• Aim of the task: Provide the data again in its entirety, exactly as given.

• Dataset excerpt:
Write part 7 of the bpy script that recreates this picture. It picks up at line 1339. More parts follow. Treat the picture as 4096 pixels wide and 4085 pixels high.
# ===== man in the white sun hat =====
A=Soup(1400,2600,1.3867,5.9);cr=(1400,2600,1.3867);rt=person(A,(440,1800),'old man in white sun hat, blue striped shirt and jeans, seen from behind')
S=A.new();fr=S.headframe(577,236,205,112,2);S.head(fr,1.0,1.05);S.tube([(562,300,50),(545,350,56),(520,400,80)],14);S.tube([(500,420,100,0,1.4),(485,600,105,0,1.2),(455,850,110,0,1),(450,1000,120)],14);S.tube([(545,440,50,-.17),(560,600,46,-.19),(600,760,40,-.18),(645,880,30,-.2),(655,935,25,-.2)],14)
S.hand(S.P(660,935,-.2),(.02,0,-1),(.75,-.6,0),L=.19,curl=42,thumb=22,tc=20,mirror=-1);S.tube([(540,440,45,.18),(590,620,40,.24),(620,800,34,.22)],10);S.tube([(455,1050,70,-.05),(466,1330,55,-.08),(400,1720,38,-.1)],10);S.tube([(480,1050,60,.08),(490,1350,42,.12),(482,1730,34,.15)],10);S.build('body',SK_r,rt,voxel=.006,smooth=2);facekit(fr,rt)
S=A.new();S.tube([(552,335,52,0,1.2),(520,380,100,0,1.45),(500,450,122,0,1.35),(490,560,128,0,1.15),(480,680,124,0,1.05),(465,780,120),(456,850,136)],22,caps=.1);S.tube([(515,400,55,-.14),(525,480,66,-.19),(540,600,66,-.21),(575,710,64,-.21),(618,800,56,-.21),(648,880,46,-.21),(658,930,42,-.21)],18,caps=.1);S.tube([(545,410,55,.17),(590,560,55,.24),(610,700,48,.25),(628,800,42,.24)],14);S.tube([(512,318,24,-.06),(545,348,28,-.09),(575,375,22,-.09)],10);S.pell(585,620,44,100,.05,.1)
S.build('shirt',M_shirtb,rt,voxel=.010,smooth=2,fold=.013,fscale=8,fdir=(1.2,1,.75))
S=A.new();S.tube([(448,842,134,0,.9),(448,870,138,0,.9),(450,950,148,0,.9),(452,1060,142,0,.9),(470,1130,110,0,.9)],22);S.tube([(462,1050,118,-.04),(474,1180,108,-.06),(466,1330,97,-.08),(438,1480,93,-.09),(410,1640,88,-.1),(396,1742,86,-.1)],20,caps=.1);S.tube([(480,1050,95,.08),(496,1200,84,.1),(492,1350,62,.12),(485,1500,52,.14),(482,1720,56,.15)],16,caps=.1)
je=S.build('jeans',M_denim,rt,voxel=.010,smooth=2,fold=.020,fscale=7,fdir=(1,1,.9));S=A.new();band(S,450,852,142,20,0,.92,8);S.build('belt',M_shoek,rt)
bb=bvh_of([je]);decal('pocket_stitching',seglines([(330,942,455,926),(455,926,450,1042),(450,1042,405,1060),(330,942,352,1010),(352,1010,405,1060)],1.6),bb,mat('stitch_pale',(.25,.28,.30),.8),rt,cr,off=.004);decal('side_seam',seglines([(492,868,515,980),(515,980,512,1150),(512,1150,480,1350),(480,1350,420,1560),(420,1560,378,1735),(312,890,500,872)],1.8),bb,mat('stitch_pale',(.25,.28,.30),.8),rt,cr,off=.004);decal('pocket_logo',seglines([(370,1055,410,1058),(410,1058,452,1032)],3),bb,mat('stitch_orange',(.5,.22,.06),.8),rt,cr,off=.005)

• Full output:
Write part 7 of the bpy script that recreates this picture. It picks up at line 1339. More parts follow. Treat the picture as 4096 pixels wide and 4085 pixels high.
# ===== man in the white sun hat =====
A=Soup(1400,2600,1.3867,5.9);cr=(1400,2600,1.3867);rt=person(A,(440,1800),'old man in white sun hat, blue striped shirt and jeans, seen from behind')
S=A.new();fr=S.headframe(577,236,205,112,2);S.head(fr,1.0,1.05);S.tube([(562,300,50),(545,350,56),(520,400,80)],14);S.tube([(500,420,100,0,1.4),(485,600,105,0,1.2),(455,850,110,0,1),(450,1000,120)],14);S.tube([(545,440,50,-.17),(560,600,46,-.19),(600,760,40,-.18),(645,880,30,-.2),(655,935,25,-.2)],14)
S.hand(S.P(660,935,-.2),(.02,0,-1),(.75,-.6,0),L=.19,curl=42,thumb=22,tc=20,mirror=-1);S.tube([(540,440,45,.18),(590,620,40,.24),(620,800,34,.22)],10);S.tube([(455,1050,70,-.05),(466,1330,55,-.08),(400,1720,38,-.1)],10);S.tube([(480,1050,60,.08),(490,1350,42,.12),(482,1730,34,.15)],10);S.build('body',SK_r,rt,voxel=.006,smooth=2);facekit(fr,rt)
S=A.new();S.tube([(552,335,52,0,1.2),(520,380,100,0,1.45),(500,450,122,0,1.35),(490,560,128,0,1.15),(480,680,124,0,1.05),(465,780,120),(456,850,136)],22,caps=.1);S.tube([(515,400,55,-.14),(525,480,66,-.19),(540,600,66,-.21),(575,710,64,-.21),(618,800,56,-.21),(648,880,46,-.21),(658,930,42,-.21)],18,caps=.1);S.tube([(545,410,55,.17),(590,560,55,.24),(610,700,48,.25),(628,800,42,.24)],14);S.tube([(512,318,24,-.06),(545,348,28,-.09),(575,375,22,-.09)],10);S.pell(585,620,44,100,.05,.1)
S.build('shirt',M_shirtb,rt,voxel=.010,smooth=2,fold=.013,fscale=8,fdir=(1.2,1,.75))
S=A.new();S.tube([(448,842,134,0,.9),(448,870,138,0,.9),(450,950,148,0,.9),(452,1060,142,0,.9),(470,1130,110,0,.9)],22);S.tube([(462,1050,118,-.04),(474,1180,108,-.06),(466,1330,97,-.08),(438,1480,93,-.09),(410,1640,88,-.1),(396,1742,86,-.1)],20,caps=.1);S.tube([(480,1050,95,.08),(496,1200,84,.1),(492,1350,62,.12),(485,1500,52,.14),(482,1720,56,.15)],16,caps=.1)
je=S.build('jeans',M_denim,rt,voxel=.010,smooth=2,fold=.020,fscale=7,fdir=(1,1,.9));S=A.new();band(S,450,852,142,20,0,.92,8);S.build('belt',M_shoek,rt)
bb=bvh_of([je]);decal('pocket_stitching',seglines([(330,942,455,926),(455,926,450,1042),(450,1042,405,1060),(330,942,352,1010),(352,1010,405,1060)],1.6),bb,mat('stitch_pale',(.25,.28,.30),.8),rt,cr,off=.004);decal('side_seam',seglines([(492,868,515,980),(515,980,512,1150),(512,1150,480,1350),(480,1350,420,1560),(420,1560,378,1735),(312,890,500,872)],1.8),bb,mat('stitch_pale',(.25,.28,.30),.8),rt,cr,off=.004);decal('pocket_logo',seglines([(370,1055,410,1058),(410,1058,452,1032)],3),bb,mat('stitch_orange',(.5,.22,.06),.8),rt,cr,off=.005)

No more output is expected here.